8th Circuit decision in St. Martin v. City of St. Paul will have limited effect on disability discrimination claims

The 8th Circuit’s decision in St. Martin v. City of St. Paul will likely have minimal effect because it applied law that was expressly overturned by the ADA Amendments Act of 2008.

St. Martin was a firefighter who injured his knee in a work accident. After a knee replacement he returned to a lighter duty job as a fire inspector where he continued to be employed. Plaintiff presented evidence that he would be unable to work as a firefighter, a fire captain,  a commercial vehicle inspector and doing landscaping work. The court relied on the United States Supreme Court’s decision in Sutton v. United Airlines to find that plaintiff was required to show  he could not do a “broad class of jobs.” The Court found plaintiff did not show he was disqualified from a broad class of work.

However the complained discriminatory acts took place before the effective date of the ADA Amendment Acts of 2008, so the court applied the old law.

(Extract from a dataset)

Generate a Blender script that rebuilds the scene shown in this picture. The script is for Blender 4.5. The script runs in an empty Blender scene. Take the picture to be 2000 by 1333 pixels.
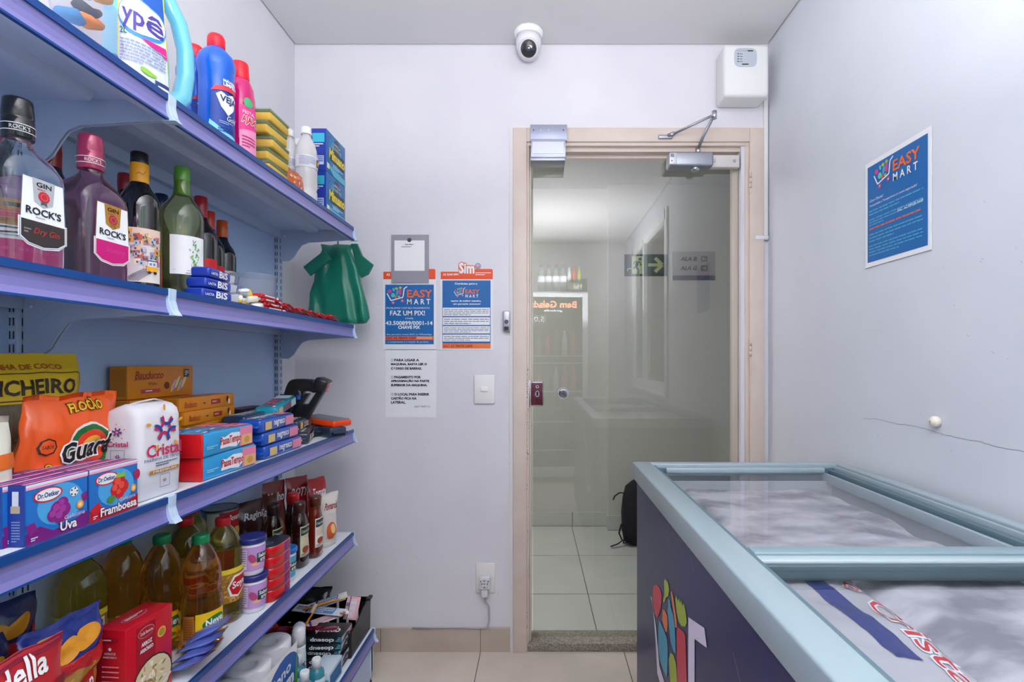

When Congress passed the ADA Amendments Act of 2008 is that Congress explicitly intended to broaden the definition of disability that had been narrowed by Sutton, Toyota Motor Manufacturing, Kentucky, Inc. v. Williams and their progeny in the lower courts. Under the ADA Amendment Act of 2008, St. Martin likely would have at least proven disability because he could show that he could not do a class of jobs.

In any remaining claims under of  the “old” ADA arising from  a workers compensation claim in Nebraska,  plaintiff’s might be able to satisfy the requirements of St. Martin through the use of a loss of earning power report that might have already been prepared in a workers compensation case. Of course loss of earning power reports are not normally done by plaintif’s in single scheduled member cases such as St. Martin. There is nothing stopping a plaintiff from preparing a loss of earning report based off restrictions from a scheduled member case. However, preparing a loss of earning power report would add more expense to the case and create discovery and admissibility issues.  Plaintiff’s should tailor their written discovery and depositions  questions directed to towards management to obtain information about the classes of jobs the employee would be disqualified from because of their disability.